The growth in service industries, and particularly an emphasis on customer service, is encouraging the employment of women. Several industries are now heavily skewed in favour of women – banking and telemarketing, for example, where they make up at least two-thirds of employees. “Women tend to have the sort of skills that are useful in the services sector – empathy and communication skills,” says Isles.

The growth in part-time jobs and self-employment suggests that workers need to become more flexible. Women are becoming more versatile at a faster rate than men. In 1986, there were 790,000 people (split equally) who had two part-time jobs at the same time. Since then the proportion of women has crept up. In 1996, according to Labour Force Survey figures, about 742,000 women held two jobs – a third more than the figure of 543,000 for men.

The research organization Mintel predicts an increase in demand in the new personal services field – health, education, leisure and tourism. Major areas of growth in this sector are care of the infirm or elderly and one-to-one tuition such as fitness coaching. On the other hand, jobs will continue to be lost because of automation.

Text C

Men Challenge for Right to Do “Women’s Work”

Chris Sauto used to work on a building site. Now he is a sales assistant in a women’s clothes shop. After decades in which women have fought to get traditional “male” jobs, men are reversing the roles.

“I worked as a carpenter’s assistant but the work was hard to come by and it was very insecure”, said Sauto, who works in the Chelsea branch of French Connection. Like increasing numbers of men, he turned to so-called women’s work where there are now increasing opportunities.

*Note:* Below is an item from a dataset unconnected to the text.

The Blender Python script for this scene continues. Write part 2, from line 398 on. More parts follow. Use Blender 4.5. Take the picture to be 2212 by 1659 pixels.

But along with the new roles for male employees has come sex discrimination. British men have made record numbers of complaints of bias in their efforts to secure part-time and low-paid jobs as secretaries, sales assistants and child carers.

Statistics to be published by the Equal Opportunities Commission (EOC) will show a significant rise in complaints from men over the hiring policies of companies. More than 40 per cent are now lodged by men trying to win jobs traditionally held by women.

It is a trend that the commission says is only partly explained by recession and a shift in the labour market from male-dominated manufacturing to the service sector. A significant number of 1,200 complaints last year were from men in their 50s who had been out of work for months or years.

When Loui Gizzi, 46, was made redundant from the merchant navy he joined an employment training scheme to improve his chances of getting clerical work. But after nearly a year of training, he was turned down for a post in the office where he had trained. In 1991, backed by the EOC, he claimed at an industrial tribunal that he had been discriminated against. “There’s no reason why clerical work should be regarded as women’s work. But I think executives like to be surrounded by attractive young girls,” Gizzi, who is still unemployed, said.

According to the EOC’s figures, there was also a minority of younger men who wanted part-time, temporary jobs to fit in with their desire to share their children’s upbringing.

Alan Hubner is typical of men prepared to take action over alleged discrimination. A former bus driver, he applied for a 90-a-week job at a model factory but claimed he was turned down when he asked to take advantage of a subsidised child-minding scheme. His wife’s job as a nursery officer made her the family’s main wage earner, while he looked after their two children at home.

The industrial tribunal ruled in his favour. “When industries are closing down, there’re not many full-time jobs to go for,” Hubner said. “You have a choice of going for a low-paid job, part-time work or staying at home and looking after the children.”

Employment experts believe the state of the labour market will reinforce the trend.